Evelyn Teachout, my mother, turned eighty today. As soon as I realized that my out-of-town reviewing schedule would make it all but impossible for me to be in Smalltown, U.S.A., for her birthday, I arranged instead to spend a week there in May between trips to Texas and Washington, D.C. I figured that she’d rather have me at home for several days in a row than have me parachute into Smalltown for the Big Day and leave in haste a few scant hours later. I figured right–Mom preferred the first option–but I still felt a pang when I woke up this morning and knew that I wouldn’t be present in person to pay tribute to the woman who made me what I am.
I’ve lived long enough to discover that many, perhaps most people have complicated and largely unsatisfactory relationships with their mothers. Not me. Mine is simple, straightforward, and profoundly gratifying. Sigmund Freud, who was right about a few things, wrote in “A Childhood Recollection of Dichtung und Wahrheit” that “if a man has been his mother’s undisputed darling he retains throughout life the triumphant feeling, the confidence in success, which not seldom brings actual success along with it.” This doesn’t quite apply to me–my mother has always loved my brother and me equally–but it’s true that from childhood onward, she left both of us in no doubt of her unconditional love. What’s more, she always gave the impression of taking it for granted that Dave and I could do anything to which we set our minds and hands.

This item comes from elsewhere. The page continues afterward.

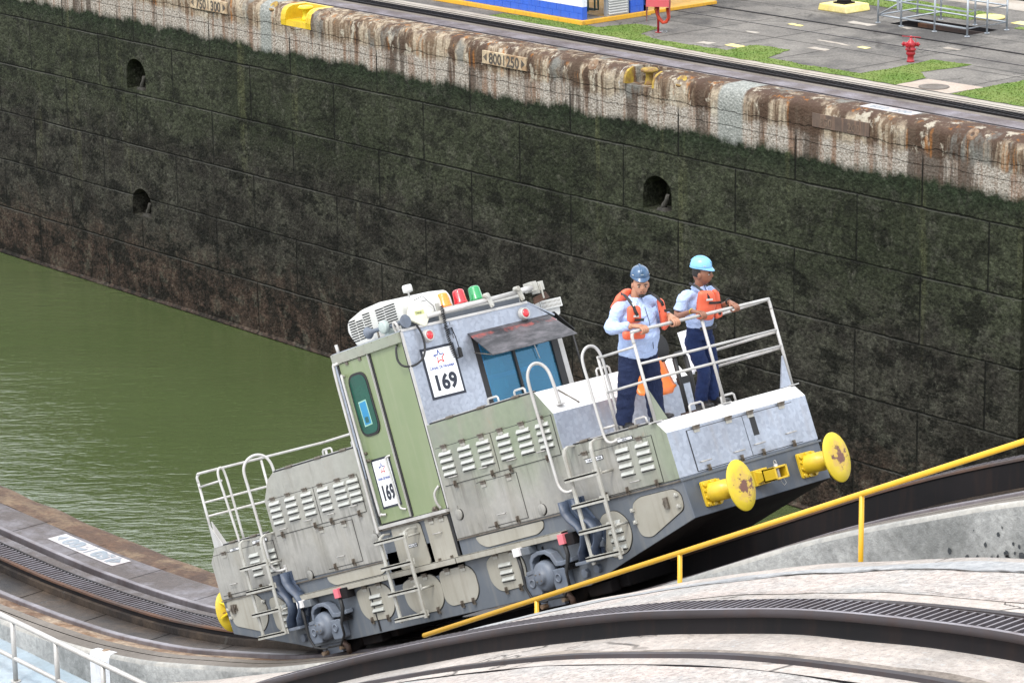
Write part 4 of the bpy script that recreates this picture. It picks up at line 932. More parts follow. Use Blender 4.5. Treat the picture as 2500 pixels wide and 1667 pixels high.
# underside machinery, wheels
for uc in (-2.5, -6.95):
    for v0 in (.20, 1.72):
        mb = MB(); mb.lathe([(.05, -.07), (.10, -.075), (.12, -.02), (.30, -.01), (.36, -.06), (.44, -.06), (.455, .04), (.41, .06), (.40, .03), (.05, .03)], (uc, v0+.05, -.63), (0, 1, 0), 36)
        L(mb, 'wheel', M['rail_dark'])
    mb = MB(); mb.cyl((uc, .2, -.63), (uc, 1.8, -.63), .08, n=14); mb.lathe([(.30, .9), (.34, .95), (.34, 1.15), (.30, 1.2)], (uc, 0, -.70), (0, 1, 0), 24); L(mb, 'axle', M['rail_dark'])
    mb = MB(); mb.box(uc-.9, uc+.9, .3, 1.7, -1.0, -.85); mb.box(uc+.35, uc+.75, .15, .3, -1.02, -.88); L(mb, 'gear_case', M['rail_dark'], .02)
    mb = MB(); mb.prism([(uc-.44, -.86), (uc+.02, -.86), (uc+.02, -1.03), (uc-.38, -1.03)], .06, .12, 'y'); L(mb, 'guard_plate', M['bogie'], .005)
    for du, dz in ((-.30, -1.0), (.10, -.97)):
        mb = MB(); mb.cyl((uc+du, -.02, dz), (uc+du, .12, dz), .03, n=6); L(mb, 'bolt', M['rust_strip'])
    mb = MB(); mb.tube([(uc+.15, .0, -.93), (uc+.22, -.03, -.90), (uc+.28, -.03, -.98), (uc+.24, 0, -1.05)], .035, 8); L(mb, 'sand_pipe', M['rack_rust'])
    # black inset painted for the shade in the wheel recess, and cast saddle
    ar = [(uc-.21, -.66), (uc-.21, -.50), (uc-.13, -.43), (uc+.10, -.42), (uc+.22, -.52), (uc+.24, -.66)]
    mb = MB(); mb.prism(rpoly(ar, .07), -.004, .05, 'y'); L(mb, 'wheel_recess_shade', M['black'])
    mb = MB()
    pth = [(uc-.30, -.585), (uc-.205, -.575), (uc-.19, -.47), (uc-.13, -.41), (uc-.02, -.385), (uc+.12, -.39), (uc+.22, -.44), (uc+.28, -.54), (uc+.36, -.55), (uc+.55, -.53)]
    inn = [(uc-.30, -.63), (uc-.165, -.62), (uc-.15, -.50), (uc-.10, -.455), (uc-.01, -.43), (uc+.10, -.435), (uc+.18, -.48), (uc+.24, -.59), (uc+.36, -.60), (uc+.55, -.58)]
    rs = [[(p[0], -.11, p[1]), (p[0], -.0, p[1]), (q[0], -.0, q[1]), (q[0], -.11, q[1])] for p, q in zip(pth, inn)]
    mb.rings(rs, 0, False); L(mb, 'saddle_arch', M['bogie'], .008)
    for s_, u0 in ((-1, uc-.235), (1, uc+.235)):
        mb = MB(); mb.prism(rpoly([(u0-.13, -.62), (u0+.13, -.62), (u0+.12, -.86), (u0-.10, -.86)], .03), -.10, .01, 'y'); o = L(mb, 'axle_lug', M['bogie'], .01)
        mb = MB(); mb.lathe([(.052, 0), (.052, .016), (.036, .018), (.034, .004)], (u0, -.10, -.72), (0, -1, 0), 16); L(mb, 'eye_ring', M['bogie'], parent=o)
        mb = MB(); mb.lathe([(.036, 0), (0, .003)], (u0, -.10, -.72), (0, -1, 0), 14); L(mb, 'eye_hole', M['black'], parent=o)
    mb = MB(); mb.lathe([(.175, -.02), (.175, .06), (.16, .11), (.125, .135), (.08, .14), (.08, .165), (.07, .172), (0, .172)], (uc-.01, -.01, -.67), (0, -1, 0), 30); dr = L(mb, 'axle_box', M['bogie'])
    for k in range(4):
        a = pi/4+k*pi/2; mb = MB(); mb.cyl((uc-.01+.055*cos(a), -.175, -.67+.055*sin(a)), (uc-.01+.055*cos(a), -.19, -.67+.055*sin(a)), .009, n=6); L(mb, 'cap_bolt', M['hw'], parent=dr)
    for k in range(4): mb = MB(); mb.box(uc+.30, uc+.50, -.09, 0, -.605-k*.018, -.596-k*.018); L(mb, 'spring_leaf', M['rail_dark'])
    # sand hoses and their connection boxes
    mb = MB(); mb.tube([(uc-.36, -.11, -.38), (uc-.34, -.12, -.55), (uc-.36, -.12, -.75), (uc-.30, -.11, -.90), (uc-.10, -.08, -.95)], [.024, .02, .016, .016, .014], 8); L(mb, 'sand_hose', M['seal'])
    mb = MB(); mb.tube([(uc+.50, -.11, -.36), (uc+.52, -.12, -.5), (uc+.44, -.14, -.68), (uc+.42, -.13, -.82), (uc+.25, -.10, -.93), (uc-.05, -.09, -.93)], [.026, .024, .017, .016, .014, .012], 8); L(mb, 'sand_hose', M['seal'])
    mb = MB(); mb.box(uc-.39, uc-.28, -.15, -.06, -.39, -.30); o = L(mb, 'connector_box', M['white_box'], .004)
    mb = MB(); mb.box(uc-.28, uc-.13, -.12, 0, -.40, -.31); L(mb, 'socket', M['frame_blue'], .01, parent=o)
    mb = MB(); mb.box(uc+.45, uc+.545, -.15, -.06, -.375, -.262); o = L(mb, 'connector_box', M['pink_tag'], .004)
    mb = MB(); mb.box(uc+.545, uc+.68, -.12, 0, -.40, -.27); L(mb, 'socket', M['rail_dark'], .01, parent=o)
    for du, dz in (((.60), -.74), ((.82), -.72)) if uc > -5 else ((-.62, -.76),):
        mb = MB(); mb.cyl((uc+du, -.035, dz), (uc+du, .02, dz), .055, n=6); L(mb, 'hex_bolt', M['bogie'], .006)
    mb = MB(); mb.box(uc+.98 if uc < -5 else uc-.05, uc+1.0 if uc < -5 else uc-.03, -.004, .02, -.88, -.35); L(mb, 'chassis_seam', M['seal'])
# S shaped winch guides
for uo in (0, -5.87):
    for k, du in enumerate((0, .23)):
        cl = [(-1.86, .075), (-1.86, -.05), (-1.80, -.14), (-1.70, -.22), (-1.64, -.33), (-1.68, -.43), (-1.755, -.50), (-1.77, -.60)]
        rs = []
        for i, (u, z) in enumerate(cl):
            a = Vector(cl[max(i-1, 0)]); b = Vector(cl[min(i+1, len(cl)-1)]); d = (b-a).normalized(); nx, nz = -d.y*.012, d.x*.012
            rs.append([(u+uo+du-nx, -.16, z-nz), (u+uo+du+nx, -.16, z+nz), (u+uo+du+nx, 0, z+nz), (u+uo+du-nx, 0, z-nz)])
        mb = MB(); mb.rings(rs, 0, True); L(mb, 'curved_bracket', M['bracket_blue'])
    mb = MB(); mb.prism([(-1.9+uo, .08), (-1.60+uo, .08), (-1.60+uo, -.03), (-1.50+uo, -.18), (-1.38+uo, -.33), (-1.43+uo, -.45), (-1.52+uo, -.6), (-1.78+uo, -.6), (-1.70+uo, -.40), (-1.68+uo, -.3), (-1.86+uo, -.06)], -.03, .0, 'y'); L(mb, 'bracket_plate', M['bracket_blue'])
    mb = MB(); mb.box(-1.84+uo, -1.5+uo, -.17, 0, -.635, -.60); L(mb, 'bracket_foot', M['bogie'], .004)
    mb = MB(); mb.tube([(-1.46+uo, -.05, -.5), (-1.46+uo, -.03, -.42), (-1.44+uo, -.02, -.4)], .03, 8); L(mb, 'guide_pin', M['bogie'])
# hoods
def sidefn(nx, nz): return 2 if nz > .3 else (1 if nx > .5 else 0)  # upward faces take the highlight-whitened sheet
HM = [M['hull'], M['alu'], M['alu_white']]
def hood(name, poly, bev=.008):
    mb = MB(); mb.prism(poly, 0, W_, 'y', 0, sidefn); return L(mb, name, HM, bev)
hood('rear_low_hood', [(-7.62, -.07), (-9.2, -.07), (-9.215, .43), (-9.05, .60), (-7.62, .60)])
hood('rear_hood', [(-5.44, -.075), (-7.628, -.05), (-7.66, .99), (-7.47, 1.235), (-7.33, 1.297), (-5.44, 1.297)])
hood('front_hood', [(-4.012, -.045), (-4.012, 1.30), (-1.955, 1.298), (-1.735, 1.02), (-1.735, -.035)])
hood('front_low_hood', [(-1.733, -.012), (-1.733, .63), (-.14, .63), (-.016, .495), (0, 0)])
mb = MB(); mb.box(-5.45, -4.0, .012, 2.04, -.4, .33); L(mb, 'cab_underframe', M['frame_blue'], .004)
# seams along hood bottoms
for (a, b, z) in ((-9.2, -7.64, -.082), (-7.62, -5.45, -.083), (-4.0, -1.74, -.05), (-1.73, 0, -.018)):
    mb = MB(); mb.box(a, b, -.012, .02, z-.012, z+.004); L(mb, 'drip_edge', M['hw'])
R4 = (.958, .88, .802, .726)
def hl(a, b, n): return [a+(b-a)*(i+.5)/n for i in range(n)]
panel('louvered_door', rect(-3.955, -2.905, .575, 1.01), M['hull'], (-3.92, -3.552, -3.19), R4, hinges=[(-3.78, 1.01), (-3.42, 1.01), (-3.06, 1.01)], latches=[(-3.74, .575), (-3.02, .575)], handles=[(-3.74, .655), (-3.15, .66)])
panel('louvered_door', rect(-2.885, -1.785, .575, 1.01), M['hull'], (-2.81, -2.44, -2.09), R4, hinges=[(-2.7, 1.01), (-2.3, 1.01), (-1.95, 1.01)], latches=[(-2.68, .575), (-2.0, .575)], handles=[(-2.62, .66), (-2.07, .66)])
panel('louvered_door', rect(-7.575, -6.555, .54, .985), M['hull'], (-7.567, -7.209, -6.845), (.954, .875, .796, .716), hinges=[(-7.45, .985), (-7.1, .985), (-6.72, .985)], latches=[(-7.42, .54), (-6.68, .54)], handles=[(-7.38, .60), (-6.8, .62)])
panel('louvered_door', rect(-6.535, -5.6, .54, .985), M['hull'], (-6.474, -6.12, -5.83), (.954, .875, .796, .716), hinges=[(-6.38, .985), (-6.0, .985), (-5.68, .985)], latches=[(-6.32, .54), (-5.72, .54)], handles=[(-6.3, .62), (-5.8, .64)])
panel('access_door', rect(-3.38, -2.635, 0, .51), M['hull'], hinges=[(-3.25, .5), (-2.77, .5)], latches=[(-3.2, .01), (-2.8, .01)], handles=[(-3.06, .11)], t=.007)
panel('access_door', rect(-6.665, -5.935, -.015, .487), M['hull'], hinges=[(-6.6, .48), (-6.1, .48)], latches=[(-6.5, .0), (-6.1, .0)], handles=[(-6.33, .10)], t=.007)
panel('louvered_door', rect(-1.50, -.262, .012, .51), M['hull'], (-.893, -.557), (.465, .383, .298, .214), .255, hinges=[(-1.38, .51), (-.45, .51)], latches=[(-.84, .02), (-.35, .02), (-1.2, .02)], handles=[(-.68, .09)], t=.009)
panel('louvered_door', rect(-9.12, -7.70, -.02, .50), M['hull'], (-8.31, -7.93), (.405, .325, .245, .165), .255, hinges=[(-8.85, .50), (-8.0, .5)], latches=[(-8.95, -.02), (-8.2, -.02)], handles=[(-8.8, .1)], t=.009)
for (u, z) in ((-3.844, .225), (-2.352, .045), (-5.568, .20), (-7.10, -.03)):
    mb = MB(); mb.lathe([(.062, 0), (.062, .014), (.055, .018), (0, .018)], (u, 0, z), (0, -1, 0), 24); mb.box(u-.006, u+.006, -.01, 0, z+.07, z+.10)
    L(mb, 'round_cap', M['hull'])
    mb = MB(); mb.lathe([(.066, 0), (0, .004)], (u+.012, 0, z-.004), (0, -1, 0), 24); L(mb, 'cap_shadow', M['seal'])  # offset dark disc stands in for the cap's cast shadow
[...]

Not that her confidence was oppressive: Mom also made it clear that whatever my brother and I ended up doing would be perfectly fine with her. As a result, she inspired us instead of crushing us, and the fact that she has lived long enough to see how the two of us turned out is one of the greatest joys of my middle age.
My mother has given me countless other gifts through the years, starting with the gift of a sense of humor. I was, she says, an earnest little boy who was disinclined to laugh at much of anything, and she worked overtime to teach me how to smile at the myriad absurdities of the world, a lesson that I like to think I learned well. I’m returning the favor half a lifetime later: I call Mom from wherever I am most nights, and every time I do so, I always do my best to make her laugh, usually with success.
Some debts are beyond repayment, but I tossed a penny on the scales when I wrote the last paragraph of Pops: A Life of Louis Armstrong:
Above all I thank my mother, who called me into the living room of our Missouri home one Sunday night and sat me down in front of the TV, on which Louis Armstrong was singing “Hello, Dolly!” on The Ed Sullivan Show. “This man won’t be around forever,” she said. “Someday you’ll be glad you saw him.” That was back when the public schools in my home town were still segregated, two decades after a black man had been dragged from our city jail, hauled through the streets at the end of a rope, and set afire. Yet even in a place where such a monstrous evil had been wrought, my mother came to love Armstrong–and, just as important, to respect him–not merely for the beauty of the music he made but also for the goodness of the man who made it. I wrote this book so that she, and others like her, might know more about the man they loved.
Mom hasn’t gotten that far in the advance reading copy of Pops that Houghton Mifflin Harcourt sent her a couple of weeks ago. “I put you on the last page,” I told her the other day, to which she replied, “Well, I’m not going to look. I’m going to save it until the end.” Nor will she see this posting: she doesn’t go in for computers. So now you know something she doesn’t, as well as something that I’ve told her many times: I think I have the best mother in the world. May she be around twenty years from now to hear me say it yet again!